## begin

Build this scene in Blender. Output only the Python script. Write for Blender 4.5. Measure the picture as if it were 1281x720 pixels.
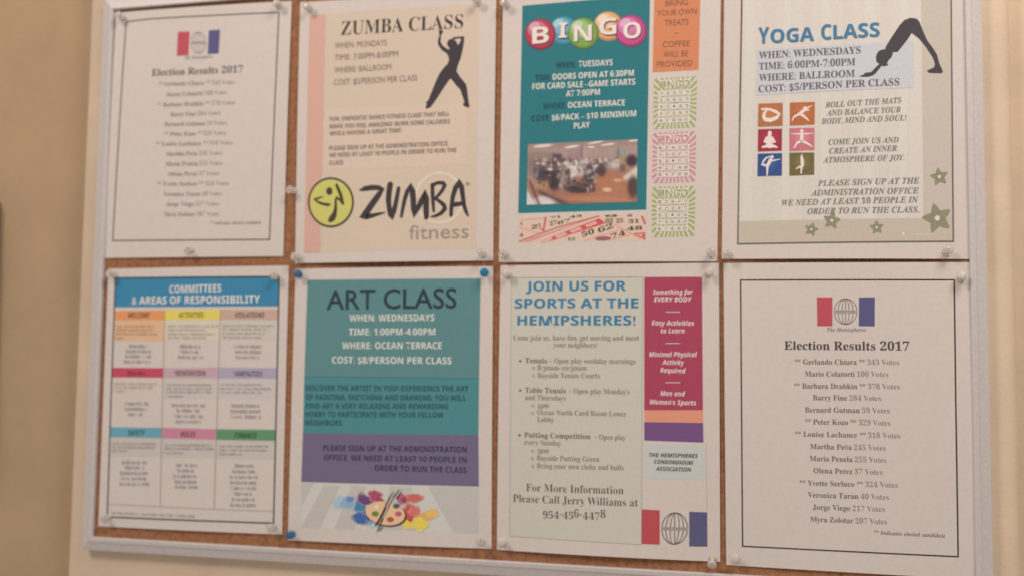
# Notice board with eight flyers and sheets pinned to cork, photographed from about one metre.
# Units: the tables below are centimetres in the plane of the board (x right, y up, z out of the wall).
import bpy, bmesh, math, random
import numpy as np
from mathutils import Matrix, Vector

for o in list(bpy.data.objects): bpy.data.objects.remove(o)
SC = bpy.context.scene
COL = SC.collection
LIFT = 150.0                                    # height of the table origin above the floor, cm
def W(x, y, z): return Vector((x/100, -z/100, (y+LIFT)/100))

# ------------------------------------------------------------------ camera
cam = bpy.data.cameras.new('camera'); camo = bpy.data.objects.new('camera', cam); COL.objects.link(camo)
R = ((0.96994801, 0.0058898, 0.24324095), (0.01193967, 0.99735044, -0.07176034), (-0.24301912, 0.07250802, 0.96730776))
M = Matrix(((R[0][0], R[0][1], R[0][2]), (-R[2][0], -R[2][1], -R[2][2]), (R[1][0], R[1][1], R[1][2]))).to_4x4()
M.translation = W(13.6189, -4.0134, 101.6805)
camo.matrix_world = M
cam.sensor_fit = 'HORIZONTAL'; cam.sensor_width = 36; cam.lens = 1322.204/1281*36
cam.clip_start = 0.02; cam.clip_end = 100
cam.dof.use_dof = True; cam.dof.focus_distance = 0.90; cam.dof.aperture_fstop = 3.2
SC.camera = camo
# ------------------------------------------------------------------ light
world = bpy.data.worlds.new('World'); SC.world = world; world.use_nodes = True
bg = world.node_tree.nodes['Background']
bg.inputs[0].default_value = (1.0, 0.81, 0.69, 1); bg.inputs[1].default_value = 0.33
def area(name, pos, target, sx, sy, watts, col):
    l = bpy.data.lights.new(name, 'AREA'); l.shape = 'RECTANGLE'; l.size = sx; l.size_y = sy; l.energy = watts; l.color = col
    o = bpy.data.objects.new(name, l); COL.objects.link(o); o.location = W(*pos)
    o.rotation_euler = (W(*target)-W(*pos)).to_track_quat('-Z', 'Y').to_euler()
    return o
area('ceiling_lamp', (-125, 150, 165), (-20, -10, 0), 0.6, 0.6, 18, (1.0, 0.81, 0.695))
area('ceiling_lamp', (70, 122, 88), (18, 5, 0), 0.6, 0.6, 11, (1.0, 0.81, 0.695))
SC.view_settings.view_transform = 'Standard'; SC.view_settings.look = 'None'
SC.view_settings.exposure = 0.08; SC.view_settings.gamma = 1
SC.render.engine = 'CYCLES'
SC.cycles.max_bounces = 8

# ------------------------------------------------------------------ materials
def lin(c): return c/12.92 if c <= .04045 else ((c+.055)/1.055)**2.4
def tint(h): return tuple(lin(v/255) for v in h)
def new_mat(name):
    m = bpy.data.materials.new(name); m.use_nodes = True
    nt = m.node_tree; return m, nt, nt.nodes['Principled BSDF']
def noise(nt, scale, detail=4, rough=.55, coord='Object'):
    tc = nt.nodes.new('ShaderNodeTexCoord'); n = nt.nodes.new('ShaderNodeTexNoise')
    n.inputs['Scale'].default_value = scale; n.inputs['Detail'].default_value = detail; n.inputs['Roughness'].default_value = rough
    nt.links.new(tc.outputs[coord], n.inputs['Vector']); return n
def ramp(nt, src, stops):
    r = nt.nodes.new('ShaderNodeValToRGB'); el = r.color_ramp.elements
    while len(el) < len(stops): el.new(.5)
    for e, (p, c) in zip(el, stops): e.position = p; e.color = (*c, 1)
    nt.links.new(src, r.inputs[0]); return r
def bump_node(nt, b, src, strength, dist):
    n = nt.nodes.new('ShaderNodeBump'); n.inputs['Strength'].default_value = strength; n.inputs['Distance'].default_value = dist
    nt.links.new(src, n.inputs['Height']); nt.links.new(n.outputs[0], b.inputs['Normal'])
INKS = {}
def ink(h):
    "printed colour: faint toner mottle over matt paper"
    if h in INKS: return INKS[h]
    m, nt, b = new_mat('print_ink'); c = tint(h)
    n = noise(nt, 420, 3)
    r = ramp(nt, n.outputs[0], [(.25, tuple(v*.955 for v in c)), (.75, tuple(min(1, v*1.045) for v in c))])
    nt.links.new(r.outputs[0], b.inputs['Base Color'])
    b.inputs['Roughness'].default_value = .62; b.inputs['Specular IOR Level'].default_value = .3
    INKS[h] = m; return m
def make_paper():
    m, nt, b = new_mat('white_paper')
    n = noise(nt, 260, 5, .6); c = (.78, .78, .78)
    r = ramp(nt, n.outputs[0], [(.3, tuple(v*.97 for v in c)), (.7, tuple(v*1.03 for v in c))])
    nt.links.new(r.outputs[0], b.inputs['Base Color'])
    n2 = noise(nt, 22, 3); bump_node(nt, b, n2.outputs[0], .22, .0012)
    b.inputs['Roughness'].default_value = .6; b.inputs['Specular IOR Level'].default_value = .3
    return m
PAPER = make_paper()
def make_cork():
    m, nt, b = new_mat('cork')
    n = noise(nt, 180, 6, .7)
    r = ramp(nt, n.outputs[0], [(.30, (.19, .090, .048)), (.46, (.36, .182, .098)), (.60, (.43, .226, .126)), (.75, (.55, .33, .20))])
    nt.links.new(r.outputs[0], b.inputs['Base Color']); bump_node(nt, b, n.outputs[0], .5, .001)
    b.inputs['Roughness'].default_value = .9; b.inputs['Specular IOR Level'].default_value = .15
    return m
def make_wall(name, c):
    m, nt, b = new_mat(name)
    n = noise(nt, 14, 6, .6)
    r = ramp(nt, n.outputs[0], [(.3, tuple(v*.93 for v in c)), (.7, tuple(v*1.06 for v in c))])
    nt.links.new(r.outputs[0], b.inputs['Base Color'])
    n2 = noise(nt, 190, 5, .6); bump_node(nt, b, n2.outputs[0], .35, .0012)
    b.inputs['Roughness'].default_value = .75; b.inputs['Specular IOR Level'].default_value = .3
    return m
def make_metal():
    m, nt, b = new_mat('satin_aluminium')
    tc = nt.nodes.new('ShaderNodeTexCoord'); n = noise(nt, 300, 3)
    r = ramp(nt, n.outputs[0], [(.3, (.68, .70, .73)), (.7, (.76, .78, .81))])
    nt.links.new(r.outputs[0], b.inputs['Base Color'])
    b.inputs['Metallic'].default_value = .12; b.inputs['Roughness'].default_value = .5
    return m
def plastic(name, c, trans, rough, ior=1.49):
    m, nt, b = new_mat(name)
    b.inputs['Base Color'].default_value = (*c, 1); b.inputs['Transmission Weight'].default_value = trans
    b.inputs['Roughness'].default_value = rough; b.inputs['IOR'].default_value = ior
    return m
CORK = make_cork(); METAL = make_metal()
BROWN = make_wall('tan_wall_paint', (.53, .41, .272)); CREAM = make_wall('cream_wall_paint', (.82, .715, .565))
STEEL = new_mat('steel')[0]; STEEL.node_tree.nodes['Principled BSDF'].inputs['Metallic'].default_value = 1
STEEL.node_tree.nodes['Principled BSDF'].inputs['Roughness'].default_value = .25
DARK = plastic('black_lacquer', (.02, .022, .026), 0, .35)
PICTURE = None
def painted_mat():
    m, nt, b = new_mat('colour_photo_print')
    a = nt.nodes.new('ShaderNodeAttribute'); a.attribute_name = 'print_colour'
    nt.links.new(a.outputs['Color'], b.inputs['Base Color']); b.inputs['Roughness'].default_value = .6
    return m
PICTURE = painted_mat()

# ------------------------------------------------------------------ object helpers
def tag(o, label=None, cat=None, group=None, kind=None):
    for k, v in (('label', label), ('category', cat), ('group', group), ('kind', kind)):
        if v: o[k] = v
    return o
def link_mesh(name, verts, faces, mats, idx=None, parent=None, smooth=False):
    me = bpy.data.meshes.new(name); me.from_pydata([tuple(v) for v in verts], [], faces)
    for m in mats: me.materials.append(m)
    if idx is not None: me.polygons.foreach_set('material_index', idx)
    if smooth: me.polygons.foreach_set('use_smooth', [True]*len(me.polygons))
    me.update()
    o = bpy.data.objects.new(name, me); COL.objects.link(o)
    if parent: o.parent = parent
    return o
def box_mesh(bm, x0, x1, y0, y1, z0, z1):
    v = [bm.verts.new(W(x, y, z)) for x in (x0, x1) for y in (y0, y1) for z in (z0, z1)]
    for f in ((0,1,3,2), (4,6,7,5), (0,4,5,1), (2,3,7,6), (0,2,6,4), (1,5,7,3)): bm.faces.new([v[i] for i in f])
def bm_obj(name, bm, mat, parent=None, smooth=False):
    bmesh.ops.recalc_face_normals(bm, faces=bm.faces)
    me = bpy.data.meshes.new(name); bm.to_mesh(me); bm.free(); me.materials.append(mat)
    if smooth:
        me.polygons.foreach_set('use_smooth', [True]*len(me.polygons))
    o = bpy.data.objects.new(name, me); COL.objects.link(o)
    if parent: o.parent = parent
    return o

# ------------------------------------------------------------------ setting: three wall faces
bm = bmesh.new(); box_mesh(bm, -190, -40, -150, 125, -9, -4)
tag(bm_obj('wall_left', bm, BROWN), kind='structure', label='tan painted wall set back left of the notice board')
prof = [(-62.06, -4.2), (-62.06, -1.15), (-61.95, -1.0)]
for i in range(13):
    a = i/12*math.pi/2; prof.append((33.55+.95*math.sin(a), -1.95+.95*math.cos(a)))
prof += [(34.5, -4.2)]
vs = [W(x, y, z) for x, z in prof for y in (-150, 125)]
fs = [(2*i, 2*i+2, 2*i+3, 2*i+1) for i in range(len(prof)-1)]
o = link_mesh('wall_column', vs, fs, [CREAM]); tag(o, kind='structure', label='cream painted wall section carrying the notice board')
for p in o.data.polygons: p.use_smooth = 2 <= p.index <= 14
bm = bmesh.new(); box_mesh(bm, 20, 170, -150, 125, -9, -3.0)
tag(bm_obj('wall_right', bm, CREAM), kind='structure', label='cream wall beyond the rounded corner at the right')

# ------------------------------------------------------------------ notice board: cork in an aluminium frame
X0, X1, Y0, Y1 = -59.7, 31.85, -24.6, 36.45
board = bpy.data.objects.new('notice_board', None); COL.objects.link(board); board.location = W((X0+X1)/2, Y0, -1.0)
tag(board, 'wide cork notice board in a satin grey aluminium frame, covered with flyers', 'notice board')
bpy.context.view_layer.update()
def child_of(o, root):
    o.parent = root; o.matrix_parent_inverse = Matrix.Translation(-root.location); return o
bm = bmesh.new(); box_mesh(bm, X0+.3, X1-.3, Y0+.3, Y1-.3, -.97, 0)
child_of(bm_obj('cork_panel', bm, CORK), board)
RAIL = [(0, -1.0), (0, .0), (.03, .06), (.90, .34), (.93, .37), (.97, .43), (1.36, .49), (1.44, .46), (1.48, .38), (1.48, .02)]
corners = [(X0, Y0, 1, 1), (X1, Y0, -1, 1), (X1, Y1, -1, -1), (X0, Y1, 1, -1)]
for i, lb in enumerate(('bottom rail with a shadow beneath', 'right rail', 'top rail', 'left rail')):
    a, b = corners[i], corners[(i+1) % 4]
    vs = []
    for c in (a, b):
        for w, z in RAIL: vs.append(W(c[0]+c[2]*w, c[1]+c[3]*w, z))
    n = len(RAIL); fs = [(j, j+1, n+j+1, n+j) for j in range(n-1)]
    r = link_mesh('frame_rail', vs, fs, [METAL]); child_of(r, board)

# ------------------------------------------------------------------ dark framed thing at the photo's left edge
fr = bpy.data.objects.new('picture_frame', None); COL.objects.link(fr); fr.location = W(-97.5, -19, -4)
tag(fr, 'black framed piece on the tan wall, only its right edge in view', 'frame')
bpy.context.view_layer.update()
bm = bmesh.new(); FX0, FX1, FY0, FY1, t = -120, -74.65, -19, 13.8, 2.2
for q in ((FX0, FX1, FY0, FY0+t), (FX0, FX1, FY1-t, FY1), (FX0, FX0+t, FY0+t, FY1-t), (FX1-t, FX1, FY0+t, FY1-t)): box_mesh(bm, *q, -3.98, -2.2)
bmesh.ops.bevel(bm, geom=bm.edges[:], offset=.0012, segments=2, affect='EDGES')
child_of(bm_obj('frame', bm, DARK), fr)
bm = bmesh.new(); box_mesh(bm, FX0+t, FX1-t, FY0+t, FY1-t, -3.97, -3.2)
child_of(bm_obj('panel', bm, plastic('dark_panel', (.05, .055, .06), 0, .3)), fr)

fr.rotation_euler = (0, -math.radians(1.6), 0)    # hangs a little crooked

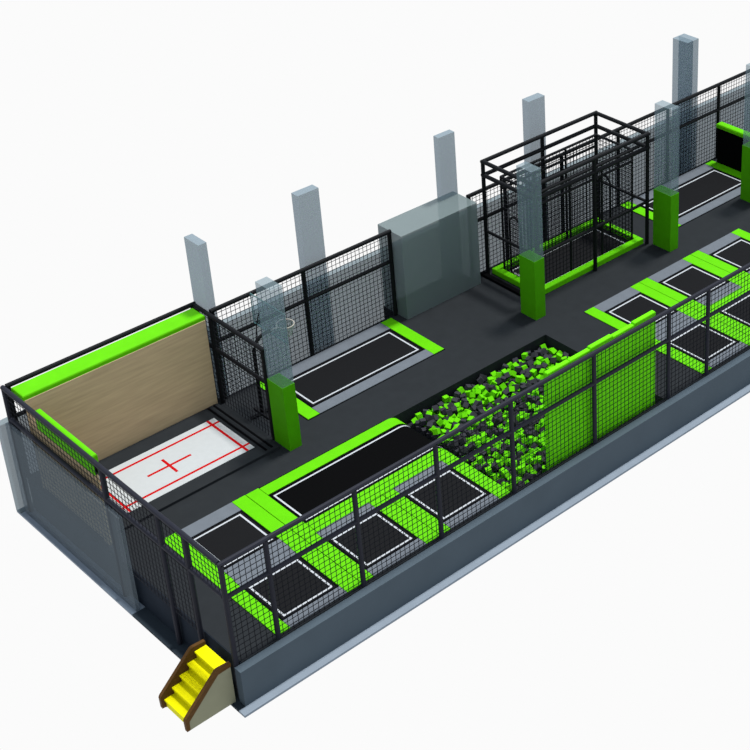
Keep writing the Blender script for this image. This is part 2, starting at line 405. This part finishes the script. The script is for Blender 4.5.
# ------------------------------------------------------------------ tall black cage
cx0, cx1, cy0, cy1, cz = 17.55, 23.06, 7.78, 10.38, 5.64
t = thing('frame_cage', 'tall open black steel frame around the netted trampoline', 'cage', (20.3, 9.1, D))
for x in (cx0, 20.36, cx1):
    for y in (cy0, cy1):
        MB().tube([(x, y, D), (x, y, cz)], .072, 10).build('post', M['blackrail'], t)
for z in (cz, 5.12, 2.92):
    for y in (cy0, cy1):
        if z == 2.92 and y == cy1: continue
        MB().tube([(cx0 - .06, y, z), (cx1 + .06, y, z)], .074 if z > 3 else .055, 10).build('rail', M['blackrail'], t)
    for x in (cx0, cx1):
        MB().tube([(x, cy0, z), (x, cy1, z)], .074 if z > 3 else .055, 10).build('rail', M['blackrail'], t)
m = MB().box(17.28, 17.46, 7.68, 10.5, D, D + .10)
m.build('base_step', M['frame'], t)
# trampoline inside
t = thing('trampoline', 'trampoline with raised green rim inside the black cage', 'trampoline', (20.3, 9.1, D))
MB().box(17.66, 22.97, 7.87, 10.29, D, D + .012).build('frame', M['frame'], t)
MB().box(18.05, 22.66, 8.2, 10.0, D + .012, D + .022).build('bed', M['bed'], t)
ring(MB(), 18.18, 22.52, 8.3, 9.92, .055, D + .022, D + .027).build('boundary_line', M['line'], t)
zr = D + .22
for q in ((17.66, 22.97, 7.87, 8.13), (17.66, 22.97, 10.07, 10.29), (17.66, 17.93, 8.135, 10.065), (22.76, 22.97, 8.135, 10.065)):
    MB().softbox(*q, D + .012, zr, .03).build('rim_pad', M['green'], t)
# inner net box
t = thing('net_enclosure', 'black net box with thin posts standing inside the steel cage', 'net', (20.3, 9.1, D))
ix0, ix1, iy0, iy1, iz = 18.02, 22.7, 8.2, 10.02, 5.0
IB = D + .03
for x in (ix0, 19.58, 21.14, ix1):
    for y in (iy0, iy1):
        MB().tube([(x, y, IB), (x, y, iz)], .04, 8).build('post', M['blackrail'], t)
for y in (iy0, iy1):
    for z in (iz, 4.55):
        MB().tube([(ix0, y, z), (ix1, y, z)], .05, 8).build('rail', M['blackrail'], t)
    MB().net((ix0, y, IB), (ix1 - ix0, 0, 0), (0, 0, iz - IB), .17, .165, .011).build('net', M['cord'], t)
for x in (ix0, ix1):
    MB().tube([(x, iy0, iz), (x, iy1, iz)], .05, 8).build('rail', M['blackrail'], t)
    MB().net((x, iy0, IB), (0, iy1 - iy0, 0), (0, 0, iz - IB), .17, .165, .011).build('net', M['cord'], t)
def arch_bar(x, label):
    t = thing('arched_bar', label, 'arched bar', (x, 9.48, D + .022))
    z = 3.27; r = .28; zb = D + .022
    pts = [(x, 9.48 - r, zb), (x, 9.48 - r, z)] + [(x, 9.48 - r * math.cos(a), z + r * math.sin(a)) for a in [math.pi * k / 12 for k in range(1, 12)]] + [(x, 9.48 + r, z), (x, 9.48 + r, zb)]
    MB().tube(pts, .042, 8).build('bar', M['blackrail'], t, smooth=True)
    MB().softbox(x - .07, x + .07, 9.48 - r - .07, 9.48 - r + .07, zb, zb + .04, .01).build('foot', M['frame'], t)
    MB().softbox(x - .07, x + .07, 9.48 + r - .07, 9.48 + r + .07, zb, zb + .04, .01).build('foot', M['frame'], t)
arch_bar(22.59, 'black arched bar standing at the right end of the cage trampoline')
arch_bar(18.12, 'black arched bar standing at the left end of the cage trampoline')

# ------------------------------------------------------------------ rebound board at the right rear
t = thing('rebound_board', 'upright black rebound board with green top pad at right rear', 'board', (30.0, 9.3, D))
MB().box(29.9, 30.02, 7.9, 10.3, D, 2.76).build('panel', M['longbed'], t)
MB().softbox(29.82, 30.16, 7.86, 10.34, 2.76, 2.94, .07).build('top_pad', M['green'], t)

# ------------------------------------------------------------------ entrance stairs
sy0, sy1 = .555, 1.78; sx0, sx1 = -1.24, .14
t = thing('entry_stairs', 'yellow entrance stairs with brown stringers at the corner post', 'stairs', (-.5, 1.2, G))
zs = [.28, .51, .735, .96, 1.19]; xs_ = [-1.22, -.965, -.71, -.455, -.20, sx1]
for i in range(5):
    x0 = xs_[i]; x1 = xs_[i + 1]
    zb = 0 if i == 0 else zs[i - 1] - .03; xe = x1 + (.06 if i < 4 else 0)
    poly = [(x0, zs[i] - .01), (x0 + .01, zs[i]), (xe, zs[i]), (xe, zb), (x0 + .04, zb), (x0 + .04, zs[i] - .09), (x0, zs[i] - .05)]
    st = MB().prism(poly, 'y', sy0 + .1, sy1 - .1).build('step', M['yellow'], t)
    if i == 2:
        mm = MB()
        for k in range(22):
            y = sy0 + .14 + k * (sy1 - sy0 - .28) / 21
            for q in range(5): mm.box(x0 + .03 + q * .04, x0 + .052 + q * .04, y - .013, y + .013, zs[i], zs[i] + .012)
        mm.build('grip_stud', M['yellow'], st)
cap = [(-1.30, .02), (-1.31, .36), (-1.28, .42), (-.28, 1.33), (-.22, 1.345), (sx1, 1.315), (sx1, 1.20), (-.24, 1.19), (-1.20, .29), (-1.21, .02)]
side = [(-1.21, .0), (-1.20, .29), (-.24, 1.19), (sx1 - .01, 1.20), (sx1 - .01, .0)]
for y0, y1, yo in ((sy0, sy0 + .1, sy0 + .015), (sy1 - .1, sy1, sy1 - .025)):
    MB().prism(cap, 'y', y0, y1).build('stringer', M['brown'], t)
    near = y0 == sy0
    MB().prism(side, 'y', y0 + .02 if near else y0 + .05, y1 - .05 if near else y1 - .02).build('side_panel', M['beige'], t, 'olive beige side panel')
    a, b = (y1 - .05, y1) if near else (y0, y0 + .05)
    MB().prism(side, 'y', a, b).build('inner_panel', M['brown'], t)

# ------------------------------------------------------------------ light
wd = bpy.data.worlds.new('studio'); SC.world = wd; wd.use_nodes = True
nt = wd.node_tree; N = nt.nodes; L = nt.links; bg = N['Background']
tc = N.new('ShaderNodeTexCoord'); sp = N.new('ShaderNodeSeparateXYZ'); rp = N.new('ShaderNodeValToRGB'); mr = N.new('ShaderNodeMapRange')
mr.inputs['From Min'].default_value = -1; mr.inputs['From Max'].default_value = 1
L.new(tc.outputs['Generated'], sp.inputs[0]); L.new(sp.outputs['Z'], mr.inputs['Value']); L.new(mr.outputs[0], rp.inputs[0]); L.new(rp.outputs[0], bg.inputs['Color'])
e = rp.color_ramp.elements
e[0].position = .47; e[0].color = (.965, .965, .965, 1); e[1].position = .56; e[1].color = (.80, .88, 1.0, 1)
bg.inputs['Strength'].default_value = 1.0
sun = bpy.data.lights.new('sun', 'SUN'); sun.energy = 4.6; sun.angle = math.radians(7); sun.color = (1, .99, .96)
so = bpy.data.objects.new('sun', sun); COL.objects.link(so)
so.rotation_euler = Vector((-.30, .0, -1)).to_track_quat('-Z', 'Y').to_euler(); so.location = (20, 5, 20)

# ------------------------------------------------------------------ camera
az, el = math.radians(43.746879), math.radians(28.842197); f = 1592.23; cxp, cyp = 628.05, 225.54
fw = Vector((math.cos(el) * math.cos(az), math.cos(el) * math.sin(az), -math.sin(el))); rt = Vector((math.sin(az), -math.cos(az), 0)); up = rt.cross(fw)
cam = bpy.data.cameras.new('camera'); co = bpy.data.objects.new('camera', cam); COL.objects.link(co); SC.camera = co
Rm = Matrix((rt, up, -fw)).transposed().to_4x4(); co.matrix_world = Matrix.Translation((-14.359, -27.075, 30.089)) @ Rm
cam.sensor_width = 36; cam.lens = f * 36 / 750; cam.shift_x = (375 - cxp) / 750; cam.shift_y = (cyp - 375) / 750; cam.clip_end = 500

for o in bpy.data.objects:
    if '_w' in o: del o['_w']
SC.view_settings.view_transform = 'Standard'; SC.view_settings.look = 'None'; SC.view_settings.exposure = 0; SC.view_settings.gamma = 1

## end

### TASK DETAILS:
Start at the top of the entries and repeat each line exactly, ending at the line that contains "from mathutils import Matrix, Vector". Pictures are not part of the copy.

### SOLUTION TO THE EXERCISE:
Build this scene in Blender. Output only the Python script. Write for Blender 4.5. Measure the picture as if it were 1281x720 pixels.
# Notice board with eight flyers and sheets pinned to cork, photographed from about one metre.
# Units: the tables below are centimetres in the plane of the board (x right, y up, z out of the wall).
import bpy, bmesh, math, random
import numpy as np
from mathutils import Matrix, Vector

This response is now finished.